I absolutely love the challenge of upcycling old objects into something new.

Instead of tossing this empty Dunkin Donuts coffee container into the recycle bin, I upcycled it into a flower pot for my snake plant.

Snake plants have tall, spiky leaves that look like snakes. They are low-maintenance houseplants that are easy to care for and hard to kill. Perfect for someone like me who is new to caring for houseplants and sometimes forgets to water them. 

The only problem with my wonderful coffee-container-turned-flower-pot idea was that the plant grew! It was time to move it to a bigger container, but I didn’t want an ordinary old flower pot. (And I didn’t want to pay a lot of money for one either! Flower pots can get pricey.)

I lucked out at the Hayfield, Va. Goodwill store. They had a nice selection of flower pots and other interesting containers in the Housewares section.

I selected a blue flower pot that only cost $6.99. And that’s when I got another great idea. What if I turned this ordinary pot into Medusa, the lady from Greek mythology with snakes instead of hair? That would be the perfect container for my snake plant!

Drawing faces can be challenging for me. But, like anything, it gets better with practice. Before I started this project, I sketched a few practice faces on paper and watched a YouTube tutorial about how to draw Medusa. 

When I felt comfortable with my concept for her face, I sketched it onto the pot using a dry-erase marker. The dry-erase marker worked great! It was easier to see on the ceramic pot than the pencil I tried at first. And I could easily wipe away any lines I didn’t like and try again. I re-did her mouth a few times until I was happy with her little smile.

Once I had Medusa’s face in place, I came back with a black Posca paint pen and traced over the red dry-erase marker lines.
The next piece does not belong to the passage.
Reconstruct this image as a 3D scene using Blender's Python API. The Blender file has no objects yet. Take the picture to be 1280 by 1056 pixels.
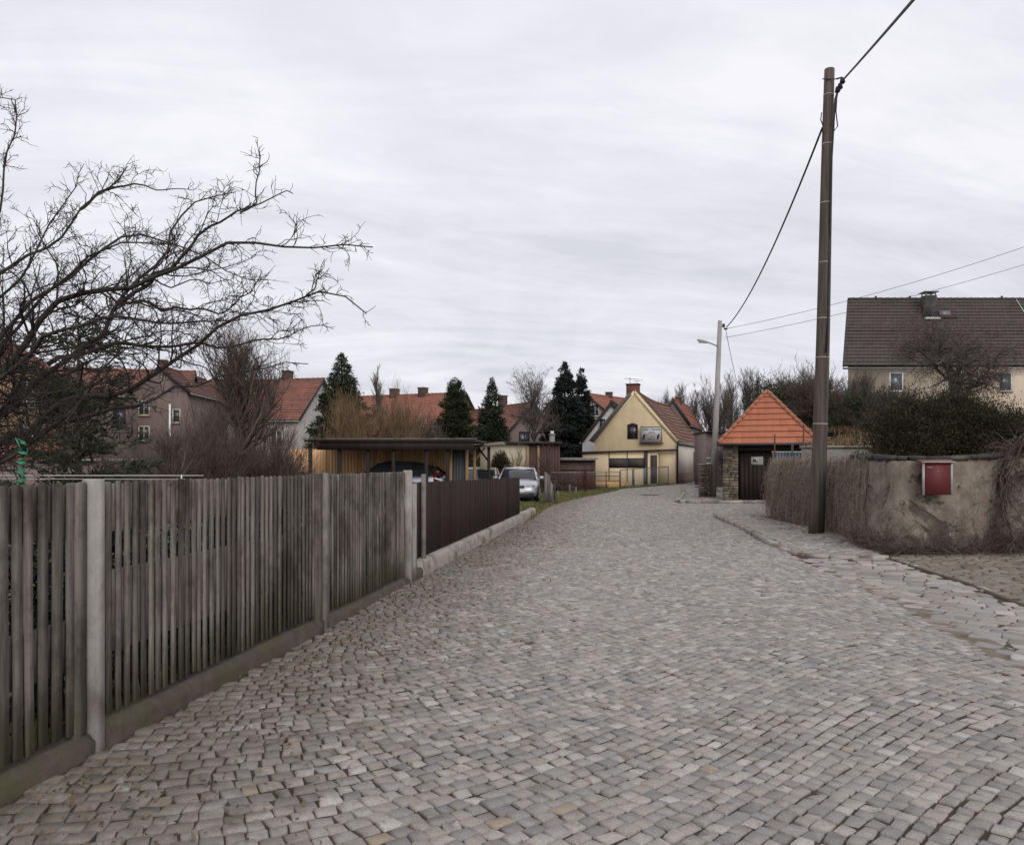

After the paint pen dried completely a few minutes later, I wiped off any red lines that were still visible.

Then, I colored in Medusa’s eyes and mouth with more Posca paint pens. These are great upcycling tools if you want to add a little personal style to an item quickly and easily.

Finally, I transplanted the snake plant from the coffee container to the new Medusa flower pot.

Look at her now! (Don’t worry. She won’t turn you to stone!)

I probably wouldn’t have tried out this silly idea on a brand-new flowerpot if I had paid full price for a new one. I would be too afraid to mess it up! That’s one of the things I love about shopping at Goodwill. Paying less for a pre-owned item gives me the freedom to experiment and try out my weird upcycling ideas. Somebody else has already used this item for its original purpose. They donated it instead of throwing it away. Now it’s my turn to have a little fun. 

And the best part about all of this is that more than 94 cents of every dollar spent at Goodwill stores supports Goodwill’s mission of providing free job training and education to people with disabilities and other barriers to employment.